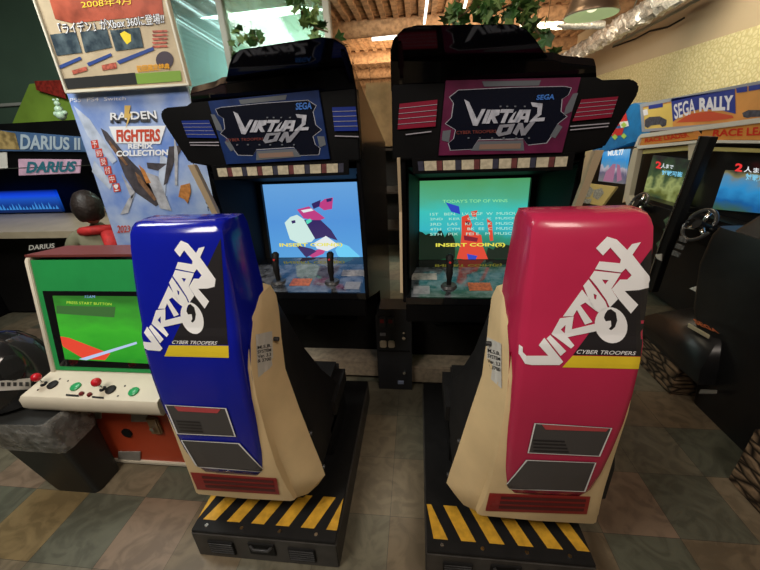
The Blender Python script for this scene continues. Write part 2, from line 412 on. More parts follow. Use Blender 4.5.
==
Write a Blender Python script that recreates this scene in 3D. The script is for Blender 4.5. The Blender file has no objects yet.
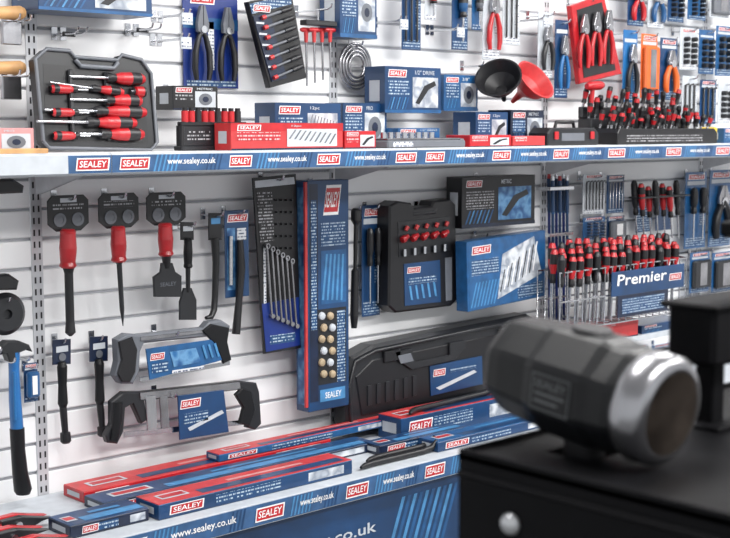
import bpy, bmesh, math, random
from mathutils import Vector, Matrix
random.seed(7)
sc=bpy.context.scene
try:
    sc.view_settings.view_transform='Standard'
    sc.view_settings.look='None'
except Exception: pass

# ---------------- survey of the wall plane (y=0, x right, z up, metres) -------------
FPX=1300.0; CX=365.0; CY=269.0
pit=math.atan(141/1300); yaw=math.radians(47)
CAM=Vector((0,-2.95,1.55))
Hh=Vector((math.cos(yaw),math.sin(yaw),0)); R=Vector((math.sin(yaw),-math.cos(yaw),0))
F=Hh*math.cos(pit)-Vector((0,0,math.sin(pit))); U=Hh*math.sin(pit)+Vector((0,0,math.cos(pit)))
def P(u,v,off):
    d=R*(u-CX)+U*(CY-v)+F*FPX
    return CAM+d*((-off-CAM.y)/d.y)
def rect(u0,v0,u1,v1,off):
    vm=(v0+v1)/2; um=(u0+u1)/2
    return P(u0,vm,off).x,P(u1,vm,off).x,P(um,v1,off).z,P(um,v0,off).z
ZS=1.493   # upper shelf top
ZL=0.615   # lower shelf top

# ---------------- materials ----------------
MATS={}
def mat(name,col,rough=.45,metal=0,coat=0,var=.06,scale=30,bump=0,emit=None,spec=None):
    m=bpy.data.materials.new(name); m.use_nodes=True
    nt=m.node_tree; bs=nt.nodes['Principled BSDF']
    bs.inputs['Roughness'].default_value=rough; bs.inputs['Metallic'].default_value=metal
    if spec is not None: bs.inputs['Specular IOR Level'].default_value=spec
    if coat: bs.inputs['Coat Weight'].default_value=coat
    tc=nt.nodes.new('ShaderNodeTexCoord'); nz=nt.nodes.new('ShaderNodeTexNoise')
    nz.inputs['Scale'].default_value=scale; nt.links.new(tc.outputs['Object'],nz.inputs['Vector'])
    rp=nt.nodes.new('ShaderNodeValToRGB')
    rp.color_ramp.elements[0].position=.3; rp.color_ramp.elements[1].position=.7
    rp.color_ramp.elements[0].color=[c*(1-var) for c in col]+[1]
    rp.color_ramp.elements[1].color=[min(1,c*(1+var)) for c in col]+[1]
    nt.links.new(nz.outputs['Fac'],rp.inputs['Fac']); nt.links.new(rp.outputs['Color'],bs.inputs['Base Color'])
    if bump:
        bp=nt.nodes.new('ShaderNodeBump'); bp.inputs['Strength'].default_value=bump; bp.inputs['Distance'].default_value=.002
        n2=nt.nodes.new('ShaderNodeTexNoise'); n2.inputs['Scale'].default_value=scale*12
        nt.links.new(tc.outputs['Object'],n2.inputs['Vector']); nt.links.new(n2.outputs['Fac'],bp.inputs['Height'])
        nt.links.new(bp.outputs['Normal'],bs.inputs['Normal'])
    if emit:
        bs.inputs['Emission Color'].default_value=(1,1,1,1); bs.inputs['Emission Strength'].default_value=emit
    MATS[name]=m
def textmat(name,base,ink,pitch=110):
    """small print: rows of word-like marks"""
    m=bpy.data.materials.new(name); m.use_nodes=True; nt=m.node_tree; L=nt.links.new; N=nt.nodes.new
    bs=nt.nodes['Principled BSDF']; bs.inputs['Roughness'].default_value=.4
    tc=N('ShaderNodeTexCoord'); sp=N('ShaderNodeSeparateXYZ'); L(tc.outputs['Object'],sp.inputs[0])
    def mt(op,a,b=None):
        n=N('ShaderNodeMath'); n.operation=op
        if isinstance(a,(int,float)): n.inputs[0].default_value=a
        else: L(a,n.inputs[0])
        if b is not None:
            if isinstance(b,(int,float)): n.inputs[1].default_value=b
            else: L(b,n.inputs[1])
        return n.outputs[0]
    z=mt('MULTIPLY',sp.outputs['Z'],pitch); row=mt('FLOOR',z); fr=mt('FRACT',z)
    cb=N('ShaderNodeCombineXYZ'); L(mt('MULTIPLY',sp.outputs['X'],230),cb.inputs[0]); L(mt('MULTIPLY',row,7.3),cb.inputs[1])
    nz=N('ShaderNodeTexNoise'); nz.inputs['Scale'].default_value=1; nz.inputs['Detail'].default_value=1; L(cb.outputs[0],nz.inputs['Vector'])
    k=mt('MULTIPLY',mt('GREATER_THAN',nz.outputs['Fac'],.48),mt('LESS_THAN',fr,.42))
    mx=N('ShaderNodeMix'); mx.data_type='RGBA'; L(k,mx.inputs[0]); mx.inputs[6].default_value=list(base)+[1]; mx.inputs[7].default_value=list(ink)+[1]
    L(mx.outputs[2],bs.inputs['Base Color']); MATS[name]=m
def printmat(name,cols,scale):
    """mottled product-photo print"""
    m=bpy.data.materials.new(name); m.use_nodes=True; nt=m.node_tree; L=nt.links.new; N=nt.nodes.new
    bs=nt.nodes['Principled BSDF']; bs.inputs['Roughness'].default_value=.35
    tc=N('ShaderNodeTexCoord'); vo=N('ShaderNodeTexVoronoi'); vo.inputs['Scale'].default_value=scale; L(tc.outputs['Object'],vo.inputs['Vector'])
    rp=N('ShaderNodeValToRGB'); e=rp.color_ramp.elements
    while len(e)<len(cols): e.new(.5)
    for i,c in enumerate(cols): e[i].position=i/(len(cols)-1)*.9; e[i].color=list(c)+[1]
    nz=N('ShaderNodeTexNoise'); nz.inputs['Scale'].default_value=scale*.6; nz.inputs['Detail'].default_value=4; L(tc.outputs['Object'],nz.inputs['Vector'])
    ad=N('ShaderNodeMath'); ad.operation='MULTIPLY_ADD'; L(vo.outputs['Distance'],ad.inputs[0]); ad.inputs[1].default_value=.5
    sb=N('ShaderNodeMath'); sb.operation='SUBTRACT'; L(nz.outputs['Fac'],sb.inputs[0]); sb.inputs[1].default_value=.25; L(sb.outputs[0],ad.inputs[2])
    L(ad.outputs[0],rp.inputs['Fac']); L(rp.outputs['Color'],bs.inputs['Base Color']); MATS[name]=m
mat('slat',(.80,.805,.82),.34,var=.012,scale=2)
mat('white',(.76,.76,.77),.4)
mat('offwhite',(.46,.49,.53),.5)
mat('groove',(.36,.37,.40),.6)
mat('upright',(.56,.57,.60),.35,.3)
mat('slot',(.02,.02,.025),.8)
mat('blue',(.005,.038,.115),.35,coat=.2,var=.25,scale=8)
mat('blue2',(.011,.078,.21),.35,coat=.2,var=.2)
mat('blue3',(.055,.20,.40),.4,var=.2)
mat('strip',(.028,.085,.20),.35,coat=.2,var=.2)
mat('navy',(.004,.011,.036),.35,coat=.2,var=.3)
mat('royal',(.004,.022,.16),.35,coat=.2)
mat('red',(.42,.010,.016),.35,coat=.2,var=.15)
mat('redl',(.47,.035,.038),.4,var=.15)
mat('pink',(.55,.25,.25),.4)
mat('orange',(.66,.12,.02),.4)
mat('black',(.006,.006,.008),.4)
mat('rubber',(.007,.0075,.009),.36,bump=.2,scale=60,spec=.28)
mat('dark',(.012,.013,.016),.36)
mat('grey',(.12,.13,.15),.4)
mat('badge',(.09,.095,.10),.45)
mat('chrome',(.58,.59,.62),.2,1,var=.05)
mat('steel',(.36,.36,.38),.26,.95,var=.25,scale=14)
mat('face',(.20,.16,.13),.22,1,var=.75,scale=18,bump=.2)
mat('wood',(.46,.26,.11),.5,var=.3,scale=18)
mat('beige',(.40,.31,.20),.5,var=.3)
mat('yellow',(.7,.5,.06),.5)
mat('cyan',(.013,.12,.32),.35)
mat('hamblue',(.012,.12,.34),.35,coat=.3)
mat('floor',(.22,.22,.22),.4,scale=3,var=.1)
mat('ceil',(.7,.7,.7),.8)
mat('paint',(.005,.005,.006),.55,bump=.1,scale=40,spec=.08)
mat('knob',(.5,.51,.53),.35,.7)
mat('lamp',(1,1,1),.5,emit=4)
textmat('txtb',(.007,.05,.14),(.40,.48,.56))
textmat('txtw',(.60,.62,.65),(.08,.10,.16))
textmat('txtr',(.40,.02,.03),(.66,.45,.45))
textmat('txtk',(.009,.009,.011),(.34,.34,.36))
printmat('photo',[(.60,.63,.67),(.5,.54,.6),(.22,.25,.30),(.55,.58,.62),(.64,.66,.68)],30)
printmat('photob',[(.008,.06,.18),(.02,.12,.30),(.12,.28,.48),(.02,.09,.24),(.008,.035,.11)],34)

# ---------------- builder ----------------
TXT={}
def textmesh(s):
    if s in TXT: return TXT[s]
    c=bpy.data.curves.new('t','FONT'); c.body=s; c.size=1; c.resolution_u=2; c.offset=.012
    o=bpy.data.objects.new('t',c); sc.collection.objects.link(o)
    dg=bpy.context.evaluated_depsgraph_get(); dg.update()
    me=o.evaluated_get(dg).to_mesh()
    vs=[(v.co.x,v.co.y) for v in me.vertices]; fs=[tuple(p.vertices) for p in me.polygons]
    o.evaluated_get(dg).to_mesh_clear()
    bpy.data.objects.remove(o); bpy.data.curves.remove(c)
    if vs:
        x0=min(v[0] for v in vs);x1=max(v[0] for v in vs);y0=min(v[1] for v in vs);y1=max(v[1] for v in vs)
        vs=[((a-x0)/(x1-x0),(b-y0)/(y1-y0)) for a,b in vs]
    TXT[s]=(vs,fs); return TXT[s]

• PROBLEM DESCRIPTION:
Copy only the lines above from the one containing "Write a Blender" through the one containing "lower shelf top", both included. Leave out the pictures.

• EXERCISE RESULT:
Write a Blender Python script that recreates this scene in 3D. The script is for Blender 4.5. The Blender file has no objects yet.
import bpy, bmesh, math, random
from mathutils import Vector, Matrix
random.seed(7)
sc=bpy.context.scene
try:
    sc.view_settings.view_transform='Standard'
    sc.view_settings.look='None'
except Exception: pass

# ---------------- survey of the wall plane (y=0, x right, z up, metres) -------------
FPX=1300.0; CX=365.0; CY=269.0
pit=math.atan(141/1300); yaw=math.radians(47)
CAM=Vector((0,-2.95,1.55))
Hh=Vector((math.cos(yaw),math.sin(yaw),0)); R=Vector((math.sin(yaw),-math.cos(yaw),0))
F=Hh*math.cos(pit)-Vector((0,0,math.sin(pit))); U=Hh*math.sin(pit)+Vector((0,0,math.cos(pit)))
def P(u,v,off):
    d=R*(u-CX)+U*(CY-v)+F*FPX
    return CAM+d*((-off-CAM.y)/d.y)
def rect(u0,v0,u1,v1,off):
    vm=(v0+v1)/2; um=(u0+u1)/2
    return P(u0,vm,off).x,P(u1,vm,off).x,P(um,v1,off).z,P(um,v0,off).z
ZS=1.493   # upper shelf top
ZL=0.615   # lower shelf top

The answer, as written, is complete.